Suddenly, long before I expected or even desired it, we stopped at the city of Panama, the Mecca of my pilgrimage. I bade farewell to the S. S. Limonians, who were taken by the train to the mouth of the canal where the pier was located and where the Pacific Mail steamer was waiting for them, and started for Hotel Centrál. One of the most agreeable features about steamship friends is that there is no pain at parting. We enjoy them, and leave them rejoicing, and readily find substitutes wherever we go. If we meet them again soon, we greet them as vociferously as if they were old cronies; if we never meet them again we forget them as if they had been changes in the weather.
I found cabmen in abundance, all native negroes. They were unlike any other cabmen I had ever met. In a way they were saints, gentlemen and business men, and didn’t “let on.” Instead of taking advantage of the facts that the weather at Panama was always either hot or rainy, the distance too great to be walked, and that there were no street cars, to charge a dollar for the long ride to the hotel at the other end of the town, they charged ten cents. Pah! In Chicago the cabfare from the railway stations to my house is two dollars and a half. But by keeping their price down to ten cents the Panama cabmen not only have killed street car competition, but they get more jobs without doing any more work. Their horses do the work while they merely take rides, and are kept cool by the motion and entertained by their customers. It is a wonder that with such successful and moral business models so near them, the Colón negroes can be so mercenary and shortsighted.
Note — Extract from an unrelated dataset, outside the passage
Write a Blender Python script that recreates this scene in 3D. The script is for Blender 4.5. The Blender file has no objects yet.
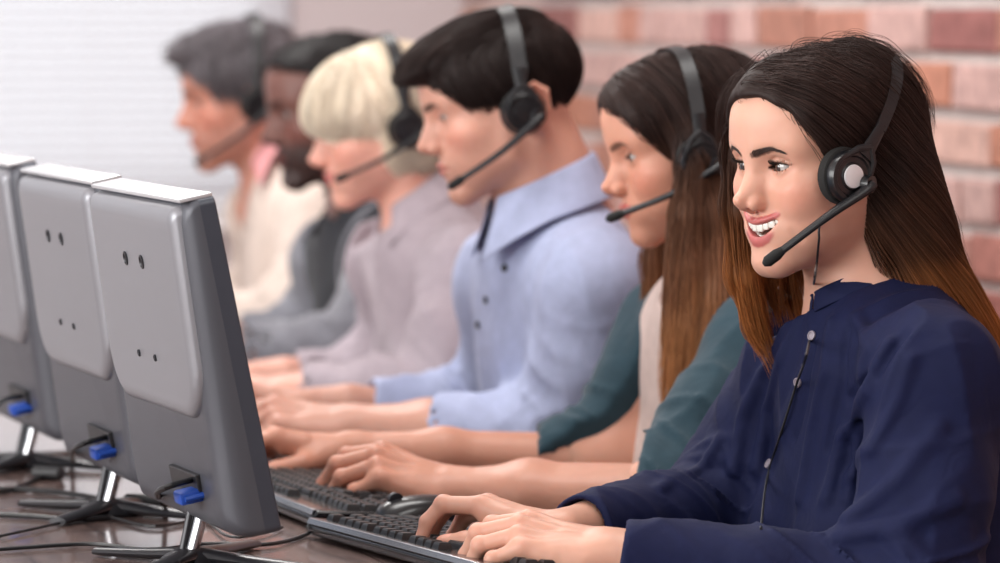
import bpy, math, random
import numpy as np
from mathutils import Vector, Matrix
C = bpy.context.scene.collection
f32 = np.float32
rng = np.random.default_rng(7)

# ------------------------------------------------------------------ camera model (used to lay the room out)
CAM_Z, YAW, FPX, HOR = 1.295, math.radians(15.9), 4500.0, 5.0
FWD = np.array([math.sin(YAW), math.cos(YAW), 0.0]); RGT = np.array([math.cos(YAW), -math.sin(YAW), 0.0])
def W(px, py, d):
    """world point seen near pixel px,py at distance d along the view"""
    p = FWD*d + RGT*((px-500)/FPX*d)
    return np.array([p[0], p[1], CAM_Z-(py-HOR)/FPX*d])

# ------------------------------------------------------------------ object helpers
def tag(o, label=None, cat=None, group=None, kind=None):
    if label: o['label'] = label
    if cat: o['category'] = cat
    if group: o['group'] = group
    if kind: o['kind'] = kind
    return o
def empty(name, loc=(0, 0, 0), rz=0.0):
    o = bpy.data.objects.new(name, None); C.objects.link(o)
    o.location = [float(v) for v in loc]; o.rotation_euler = (0, 0, rz); o.empty_display_size = 0.05
    return o
def mesh_obj(name, v, f, mat=None, parent=None, smooth=True, col=None, mats=None, midx=None):
    v = np.asarray(v, f32).reshape(-1, 3)
    me = bpy.data.meshes.new(name)
    if isinstance(f, np.ndarray) and f.ndim == 2:
        n, k = f.shape
        me.vertices.add(len(v)); me.vertices.foreach_set('co', v.ravel())
        me.loops.add(n*k); me.loops.foreach_set('vertex_index', f.astype(np.int32).ravel())
        me.polygons.add(n); me.polygons.foreach_set('loop_start', np.arange(0, n*k, k, dtype=np.int32))
        me.polygons.foreach_set('loop_total', np.full(n, k, np.int32))
        me.update(calc_edges=True)
    else:
        me.from_pydata(v.tolist(), [], [list(map(int, q)) for q in f]); me.update()
    if smooth: me.polygons.foreach_set('use_smooth', np.ones(len(me.polygons), bool))
    if col is not None:
        a = me.color_attributes.new('col', 'FLOAT_COLOR', 'POINT')
        c = np.ones((len(v), 4), f32); c[:, :3] = col; a.data.foreach_set('color', c.ravel())
    for m in (mats or ([mat] if mat else [])): me.materials.append(m)
    if midx is not None: me.polygons.foreach_set('material_index', np.asarray(midx, np.int32))
    me.validate(clean_customdata=False)
    o = bpy.data.objects.new(name, me); C.objects.link(o)
    if parent is not None: o.parent = parent
    return o
def rel(o, parent):
    """parent a mesh written in world coordinates to an empty without moving it"""
    bpy.context.view_layer.update()
    o.parent = parent; o.matrix_parent_inverse = parent.matrix_world.inverted()
    return o

class MB:
    """collects shapes into one mesh"""
    def __init__(s): s.v = []; s.f = []; s.n = 0
    def add(s, v, f):
        v = np.asarray(v, float).reshape(-1, 3); s.v.append(v)
        s.f += [[i+s.n for i in q] for q in f]; s.n += len(v); return s
    def box(s, c, size, bev=0.0, rot=None):
        c = np.array(c, float); h = np.array(size, float)/2
        if bev <= 0:
            v = np.array([[x, y, z] for x in (-1, 1) for y in (-1, 1) for z in (-1, 1)], float)*h
            f = [(0, 1, 3, 2), (4, 6, 7, 5), (0, 4, 5, 1), (2, 3, 7, 6), (0, 2, 6, 4), (1, 5, 7, 3)]
        else:
            import bmesh
            bm = bmesh.new(); bmesh.ops.create_cube(bm, size=1.0)
            for q in bm.verts: q.co = Vector([q.co[i]*2*h[i] for i in range(3)])
            bmesh.ops.bevel(bm, geom=bm.edges[:], offset=bev, segments=2, profile=0.5, affect='EDGES')
            bm.verts.index_update(); v = np.array([q.co[:] for q in bm.verts]); f = [[w.index for w in q.verts] for q in bm.faces]; bm.free()
        if rot is not None: v = v @ np.array(rot).T
        return s.add(v+c, f)
    def tube(s, pts, r, n=10, cap=True, flat=1.0, upv=None):
        pts = np.asarray(pts, float); m = len(pts)
        r = np.broadcast_to(np.asarray(r, float), (m,))
        t = np.gradient(pts, axis=0); t /= np.linalg.norm(t, axis=1)[:, None]+1e-12
        up = np.array(upv if upv is not None else [0, 0, 1.0], float)
        if upv is None and abs(t[0] @ up) > 0.9: up = np.array([1.0, 0, 0])
        V = []; a = np.linspace(0, 2*np.pi, n, endpoint=False); pu = up
        for i in range(m):
            u = pu-(pu @ t[i])*t[i]; u /= np.linalg.norm(u)+1e-12; w = np.cross(t[i], u)
            if upv is None: pu = u
            V.append(pts[i]+r[i]*(np.cos(a)[:, None]*u*flat+np.sin(a)[:, None]*w))
        f = [(i*n+j, i*n+(j+1) % n, (i+1)*n+(j+1) % n, (i+1)*n+j) for i in range(m-1) for j in range(n)]
        if cap: f += [tuple(range(n))[::-1], tuple((m-1)*n+j for j in range(n))]
        return s.add(np.concatenate(V), f)
    def lathe(s, prof, n=32, M=None):
        """prof: (radius, height) pairs about +Z; M 4x4"""
        a = np.linspace(0, 2*np.pi, n, endpoint=False); V = []
        for r, z in prof: V.append(np.stack([r*np.cos(a), r*np.sin(a), np.full(n, z)], 1))
        v = np.concatenate(V); m = len(prof)
        f = [(i*n+j, i*n+(j+1) % n, (i+1)*n+(j+1) % n, (i+1)*n+j) for i in range(m-1) for j in range(n)]
        if prof[0][0] > 0: f.append(tuple(range(n))[::-1])
        if prof[-1][0] > 0: f.append(tuple((m-1)*n+j for j in range(n)))
        if M is not None: v = v @ np.array(M)[:3, :3].T+np.array(M)[:3, 3]
        return s.add(v, f)
    def prism(s, poly, axis, a, b):
        """poly 2D outline extruded along axis between a and b"""
        n = len(poly); V = []
        for h in (a, b):
            for p in poly:
                q = list(p); q.insert(axis, h); V.append(q)
        f = [(i, (i+1) % n, n+(i+1) % n, n+i) for i in range(n)]+[tuple(range(n))[::-1], tuple(range(n, 2*n))]
        return s.add(V, f)
    def build(s, name, mat, parent=None, smooth=False, bevel=0.0):
        o = mesh_obj(name, np.concatenate(s.v), s.f, mat, parent, smooth)
        if bevel:
            m = o.modifiers.new('bevel', 'BEVEL'); m.width = bevel; m.segments = 3; m.limit_method = 'ANGLE'; m.angle_limit = math.radians(35)
        if smooth or bevel:
            o.data.polygons.foreach_set('use_smooth', np.ones(len(o.data.polygons), bool))
            try: o.data.set_sharp_from_angle(angle=math.radians(42))
            except Exception: pass
        return o

def spline(pts, n=24):
    """Catmull-Rom through pts"""
    p = np.asarray(pts, float); m = len(p)
    if m == 2: return p[0]+(p[1]-p[0])*np.linspace(0, 1, n)[:, None]
    q = np.vstack([2*p[0]-p[1], p, 2*p[-1]-p[-2]]); T = np.linspace(0, m-1-1e-9, n); i = T.astype(int); t = (T-i)[:, None]
    a, b, c, d = q[i], q[i+1], q[i+2], q[i+3]
    return .5*((2*b)+(c-a)*t+(2*a-5*b+4*c-d)*t**2+(3*b-a-3*c+d)*t**3)

# ------------------------------------------------------------------ signed distance modelling
def vlen(a): return np.sqrt(np.einsum('ij,ij->i', a, a))
def s_sph(P, c, r): return vlen(P-np.asarray(c, f32))-f32(r)
def s_ell(P, c, r, R=None):
    q = P-np.asarray(c, f32)
    if R is not None: q = q @ np.asarray(R, f32)
    r = np.asarray(r, f32); k0 = vlen(q/r); k1 = vlen(q/(r*r))
    return k0*(k0-1)/(k1+1e-9)
def s_cone(P, a, b, ra, rb):
    a = np.asarray(a, f32); b = np.asarray(b, f32); d = b-a; l2 = float(d @ d)+1e-12
    t = np.clip(((P-a) @ d)/l2, 0, 1).astype(f32)
    return vlen(P-a-t[:, None]*d)-(f32(ra)+t*f32(rb-ra))
def s_chain(P, pts, rs, k=None):
    d = None
    for i in range(len(pts)-1):
        e = s_cone(P, pts[i], pts[i+1], rs[i], rs[i+1])
        d = e if d is None else (np.minimum(d, e) if k is None else smin(d, e, k))
    return d
def s_box(P, c, h, r=0.0, R=None):
    q = P-np.asarray(c, f32)
    if R is not None: q = q @ np.asarray(R, f32)
    q = np.abs(q)-(np.asarray(h, f32)-f32(r))
    return vlen(np.maximum(q, 0))+np.minimum(q.max(1), 0)-f32(r)
def smin(a, b, k):
    h = np.maximum(k-np.abs(a-b), 0)/k
    return np.minimum(a, b)-h*h*k*f32(.25)
def smax(a, b, k): return -smin(-a, -b, k)
def rotm(ax, deg):
    return np.array(Matrix.Rotation(math.radians(deg), 3, ax))

def _h(i, j, k):
    n = (i*73856093) ^ (j*19349663) ^ (k*83492791)
    n = (n ^ (n >> 13))*1274126177 & 0x7fffffff
    return ((n ^ (n >> 16)) & 0xffff).astype(f32)/32767.5-1
def vnoise(P, s):
    q = P*f32(s)+f32(100); i = np.floor(q).astype(np.int64); t = (q-i).astype(f32); t = t*t*(3-2*t); o = 0
    for a in (0, 1):
        for b in (0, 1):
            for c in (0, 1):
                w = (t[:, 0] if a else 1-t[:, 0])*(t[:, 1] if b else 1-t[:, 1])*(t[:, 2] if c else 1-t[:, 2])
                o = o+w*_h(i[:, 0]+a, i[:, 1]+b, i[:, 2]+c)
    return o

def mesh_sdf(f, lo, hi, h, B=8, proj=2, slack=1.5):
    """sparse surface nets: vertices, quads of the zero set of f in a box"""
    lo = np.asarray(lo, float); hi = np.asarray(hi, float)
    nb = np.maximum(1, np.ceil((hi-lo)/(h*B)).astype(int)); n = nb*B
    bc = np.stack(np.meshgrid(*[np.arange(k) for k in nb], indexing='ij'), -1).reshape(-1, 3)
    cen = (lo+(bc*B+(B-1)/2)*h).astype(f32)
    cv = f(cen)
    V = np.repeat(np.repeat(np.repeat(cv.reshape(nb), B, 0), B, 1), B, 2).astype(f32)
    act = bc[np.abs(cv) < B*h*.87*slack]
    loc = np.stack(np.meshgrid(*[np.arange(B)]*3, indexing='ij'), -1).reshape(-1, 3)
    for s in range(0, len(act), 400):
        a = act[s:s+400]; idx = (a[:, None, :]*B+loc[None]).reshape(-1, 3)
        V[idx[:, 0], idx[:, 1], idx[:, 2]] = f((lo+idx*h).astype(f32))
    I = (V < 0)
    c = np.zeros(tuple(n-1), np.int8)
    for a in (0, 1):
        for b in (0, 1):
            for d in (0, 1): c += I[a:n[0]-1+a, b:n[1]-1+b, d:n[2]-1+d]
    cell = np.argwhere((c > 0) & (c < 8))
    cid = np.full(tuple(n-1), -1, np.int32); cid[cell[:, 0], cell[:, 1], cell[:, 2]] = np.arange(len(cell))
    corner = [(a, b, d) for a in (0, 1) for b in (0, 1) for d in (0, 1)]
    vals = [V[cell[:, 0]+a, cell[:, 1]+b, cell[:, 2]+d] for a, b, d in corner]
    acc = np.zeros((len(cell), 3)); cnt = np.zeros(len(cell))
    for i in range(8):
        for j in range(i+1, 8):
            df = np.array(corner[j])-np.array(corner[i])
            if np.abs(df).sum() != 1: continue
            m = (vals[i] < 0) != (vals[j] < 0)
            t = vals[i]/(vals[i]-vals[j]+1e-20); t = np.clip(t, 0, 1)
            acc += np.where(m[:, None], np.array(corner[i])+t[:, None]*df, 0); cnt += m
    v = lo+(cell+acc/np.maximum(cnt, 1)[:, None])*h
    Q = []
    for ax in range(3):
        o1, o2 = [k for k in range(3) if k != ax]
        sl0 = [slice(None)]*3; sl1 = [slice(None)]*3; sl0[ax] = slice(0, n[ax]-1); sl1[ax] = slice(1, n[ax])
        e = np.argwhere(I[tuple(sl0)] != I[tuple(sl1)])
        ok = (e[:, o1] > 0) & (e[:, o2] > 0) & (e[:, o1] < n[o1]-1) & (e[:, o2] < n[o2]-1); e = e[ok]
        flip = I[e[:, 0], e[:, 1], e[:, 2]]
        def g(d1, d2):
            q = e.copy(); q[:, o1] -= d1; q[:, o2] -= d2
            return cid[q[:, 0], q[:, 1], q[:, 2]]
        q = np.stack([g(1, 1), g(0, 1), g(0, 0), g(1, 0)], 1)
        if ax == 1: flip = ~flip
        q[~flip] = q[~flip][:, ::-1]; Q.append(q[(q >= 0).all(1)])
    Q = np.concatenate(Q)
    for _ in range(proj):
        e = f32(h*.3); vv = v.astype(f32); g = np.zeros((len(v), 3), f32); d0 = f(vv)
        for k in range(3):
            o = np.zeros(3, f32); o[k] = e
            g[:, k] = (f(vv+o)-f(vv-o))/(2*e)
        g2 = np.maximum(np.einsum('ij,ij->i', g, g), .2)
        step = -(d0/g2)[:, None]*g; L = vlen(step)[:, None]; step *= np.minimum(1, .6*h/(L+1e-9)); v = v+step
    return v, Q
def grad(f, P, e=1e-3):
    g = np.zeros((len(P), 3), f32)
    for k in range(3):
        o = np.zeros(3, f32); o[k] = e; g[:, k] = (f(P+o)-f(P-o))/(2*e)
    return g/(vlen(g)[:, None]+1e-9)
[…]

I like a cheap ride, but when it is as cheap as that it seems like something not worth having. One can take two and a half rides for their price of a glass of beer. It is preposterous. While in Panama I did refuse to ride once, and walked to the station from the hotel—but only once. The ride was worth the price of two and a half schooners of beer. The distance was composed of cobblestones and animated by heat, and grew upon acquaintance. Walking at night in the tropics is pleasurable and healthy, but by day it is impossible. In the tropics one should do as the wild beasts do, viz., keep out of the sun and let beer alone.